The purpose of the negotiations is to form partnerships between Aboriginal people and Torres Strait Islanders and the Queensland Government at the local, regional, and State levels.

The principle objectives underlying the Partnership are:

  • improving outcomes for Aboriginal people and Torres Strait Islanders by individual agencies involving them in the planning, design, and delivery of their core business;
  • setting outcomes and measures to drive performance and accountability;
  • increasing cross agency co-ordination to achieve whole-of-government outcomes (such as notional pooling of resources);
  • facilitating partnerships with Aboriginal and Torres Strait Islander Queenslanders based on sustainable community development; and
  • enhancing the capacity of Aboriginal and Torres Strait Islander peoples to negotiate directly with government.

Talking to all government departments about our shared responsibilities, and the need for cohesion and co-operation is a big part of DATSIP's job and one we're taking very seriously. Bringing matters of Aboriginal and Torres Strait Islander policy to the centre of government priorities has given DATSIP the legitimacy to do so.

Specific Agreements

No doubt you're all well aware that there can tend to be controversy about the degree of consultation and negotiation. On the one hand, a lot of Aboriginal people have been consulted to death and would like to see some change in their circumstances. On the other, as with the Fitzgerald reforms, there can be loud protest if people don't think you've consulted enough.

The Queensland Government is taking a pragmatic approach. We have moved in areas where we clearly know how communities want to address some of their issues.

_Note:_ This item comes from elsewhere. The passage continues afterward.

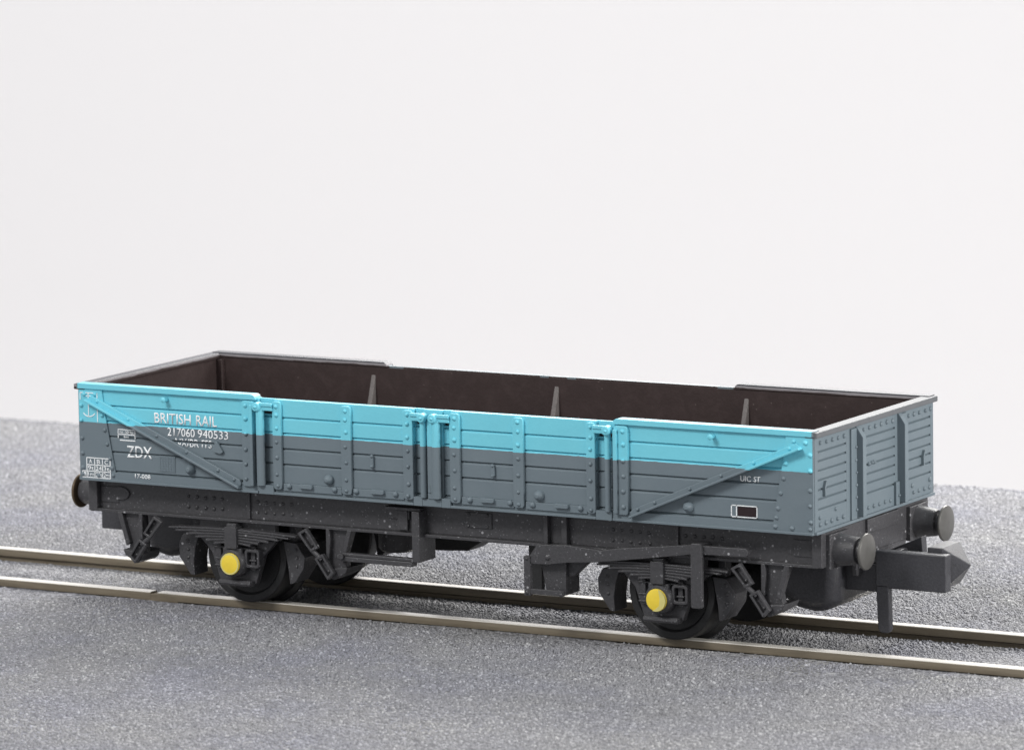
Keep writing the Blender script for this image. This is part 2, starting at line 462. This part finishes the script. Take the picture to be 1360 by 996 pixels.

A good example of this is the Queensland Aboriginal and Torres Strait Islander Justice Agreement, which aims to address the over-representation of Indigenous peoples in the criminal justice system.

Community Justice Groups, Juvenile Justice Bill

We're also working on agreements in the areas of Family Violence, Land, Culture and Natural Resources, and Economic Development.

Stradbroke Island

The small, community-based initiatives we're fostering on the ground reflect these broader strategies and the aims and objectives of the Ten-Year partnership as a whole.

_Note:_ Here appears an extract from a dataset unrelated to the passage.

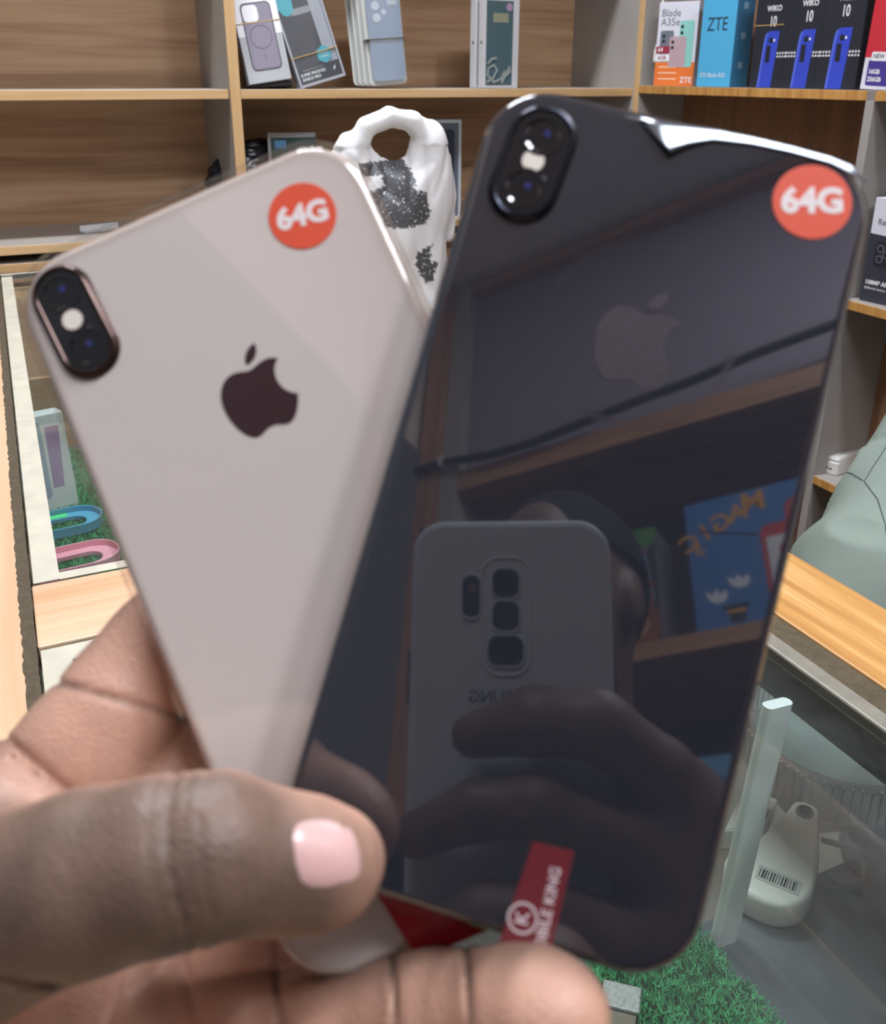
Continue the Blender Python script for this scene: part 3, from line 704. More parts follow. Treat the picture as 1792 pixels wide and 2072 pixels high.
# sky blue box
t = rbox('phone_box', 'sky blue phone box with dark lettering on its front', .243, .022, .092, .178, .050, LBLUE, rz=-84)
ftext('ZTE', .036, mat('text_navy', '2f4258', .5), t, -.002, .117, sx=.9); ftext('ZTE Blade A52', .0115, WHT, t, -.004, .022)
boxo('side_face', (.0462, .0466, .001, .049, .001, .177), DBLUE, t); 
for z in (.145, .09, .035): boxo('side_mark', (.0466, .0468, .018, .030, z, z+.012), mat('side_print', '8fb6cc', .5), t)
# three dark boxes
BOXK = mat('carton_black', '2b2d36', .45); BLUEP = mat('print_cobalt', '3c4fc4', .35); BLUED = mat('print_cobalt_light', '5b70da', .35)
for k, (q, lb) in enumerate(((.392, 'black phone box with blue phone, next to the sky blue box'), (.482, 'middle one of the three black boxes with a blue phone'), (.566, 'black phone box with blue phone, farthest from the sky blue box'))):
    t = rbox('phone_box', lb, q, .026, .088, .180, .048, BOXK, rz=-88)
    ftext('WIKO', .0135, WHT, t, .002, .139+.004*k, bold=.02); ftext('10', .026, WHT, t, .002, .116+.005*k, bold=.012, sx=.7)
    P = [(-.022, .0008), (.014, .0008), (.022, .100), (-.004, .100), (-.012, .096), (-.015, .088)]
    plate('phone_picture', t, P, BLUEP, -.0002); plate('phone_edge', t, [(-.022, .0008), (-.017, .0008), (-.010, .088), (-.006, .097), (-.012, .096), (-.015, .088)], BLUED, -.0004)
    plate('lens_print', t, circle(.002, .084, .0055, 16), DKP, -.0004); plate('flash_print', t, circle(.0105, .084, .0024, 10), WHT, -.0004); plate('camera_print', t, rrect(.011, .030, .003, 4, -.002, .060), DKP, -.0004)
    for i in range(4):
        for j in (0, 1): 
            x = .020+i*.0065; plate('pattern_print', t, [(x, .055+j*.006), (x+.0026, .058+j*.006), (x+.0052, .055+j*.006), (x+.0026, .0535+j*.006)], WHT, -.0002)
            x = -.044+i*.0065; 
            if k and i < 4: plate('pattern_print', t, [(x, .055+j*.006), (x+.0026, .058+j*.006), (x+.0052, .055+j*.006), (x+.0026, .0535+j*.006)], WHT, -.0002)
    if k == 0: boxo('rubber_band', (-.0446, .03, -.0008, 0, .110, .1115), RUB, t)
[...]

For example, over on Stradbroke Island, there's been a great partnership forged between the local Indigenous community and one of the island's top resorts.

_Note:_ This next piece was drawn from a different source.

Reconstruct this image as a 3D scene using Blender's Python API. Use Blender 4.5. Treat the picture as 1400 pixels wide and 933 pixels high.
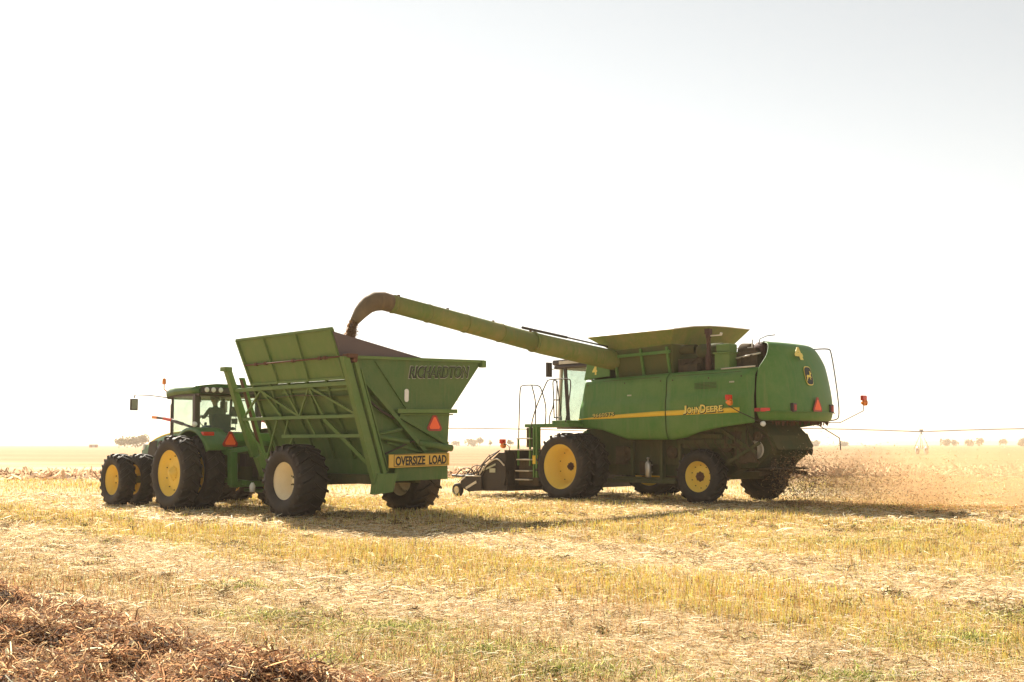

With support from DATSIP, Arts Queensland, and the Department of State Development, the local community has been able to develop a professional performance showcasing traditional dances, for presentation at the resort on a regular basis.

This is a locally based project which is consistent with the partnership approach and which involves a number of arms of Government, co-ordinated through DATSIP. In practice, is delivering economic growth, jobs, and increased cross-cultural awareness and reconciliation.

Reconciliation and Racism

In my view, you can't talk about reconciliation and about giving Aboriginal people, particularly urban Aboriginal people real opportunities in Australian society, without talking about racism.

I'm well aware of the fact that racism is hard to talk about in politics because it's not wise to go around offending people and I'm also really aware that it's easy for white Australians to be oblivious to its existence or to miss how it affects individuals.

But it is there, it's there in fewer opportunities for jobs, it's there in the way police will ask an Aboriginal person what they're doing when they're just walking down the street and it's there to keep you in your place through jokes told at barbeques.

If you're going to give Aboriginal people a go in the broader society, you've got to address racism. There must be reconciliation.

The Queensland Government's approach is the Reconciliation Action Plan endorsed by Cabinet in September 2001.

The Action Plan has four endorsed strategies---a communications campaign, a reconciliation forum, a business and tourism awards scheme, and a program to foster leadership.

Implementation

Of course of lot of the changes we're seeing are not happening so close to Brisbane and are not happening in the central offices of government departments.

To be successful, the Towards a Ten-Year Partnership model has to be applied in communities. For that reason the framework will give regional offices a greater role in policy and program development than ever before.

Regional officers from DATSIP and other departments will have most of the responsibility for undertaking the negotiation with communities which is to be done under Towards a Ten-Year Partnership.

The integration of the strategies I have outlined in the Queensland Indigenous Strategic Partnerships Framework, which is due for release later this year, will define a coherent strategic policy within which all relevant government agencies can respond to Indigenous issues.

The other side of this coin is that communities, too, need to change the way they work with government.

While it's easy for communities to know what government processes don't work for them, it takes certain skills to be able to identify, in concrete ways, things that need to change within government in order for the population to be better served.

People in communities don't necessarily have that education or those skills now, so the Government aims to help develop them so that Aboriginal people and Government can meet on equal terms, half way.

While the idea of self-determination has been around for twenty years, it's not been genuinely applied and efforts to build the skills base in Indigenous communities have not been effective in ways that have equipped Aboriginal people and Torres Strait Islanders to take control of, and responsibility for, the activities occurring within their communities.

For example, it's difficult for a community wanting to change the structure of its council and the way the council's elected, to do so, if the community doesn't have a sound knowledge of how government works, and how to effectively lobby the relevant bodies.

The Queensland Government is intending to increase capacity within communities, or social capital, from two angles.

Firstly, by addressing the individual needs of communities for relevant and ongoing training programs.

Secondly, by addressing systemic needs across Government, such as how staff engage with Aboriginal and Torres Strait Islander peoples.

Community capacity-building is about moving from a consultation phase, to a negotiation phase. It's not appropriate any more (in fact it never was) for government to provide what it thinks Indigenous Queenslanders want.

By moving to a framework of negotiation and partnership, we're taking equal responsibility for tailoring government policies and programs to suit identified and real needs.

Community capacity-building is about making sure that the negotiations are conducted on an equal footing. And while we realise it will not be easy, we are committed to working with Aboriginal and Torres Strait Islander communities to ensure that their aspirations are met.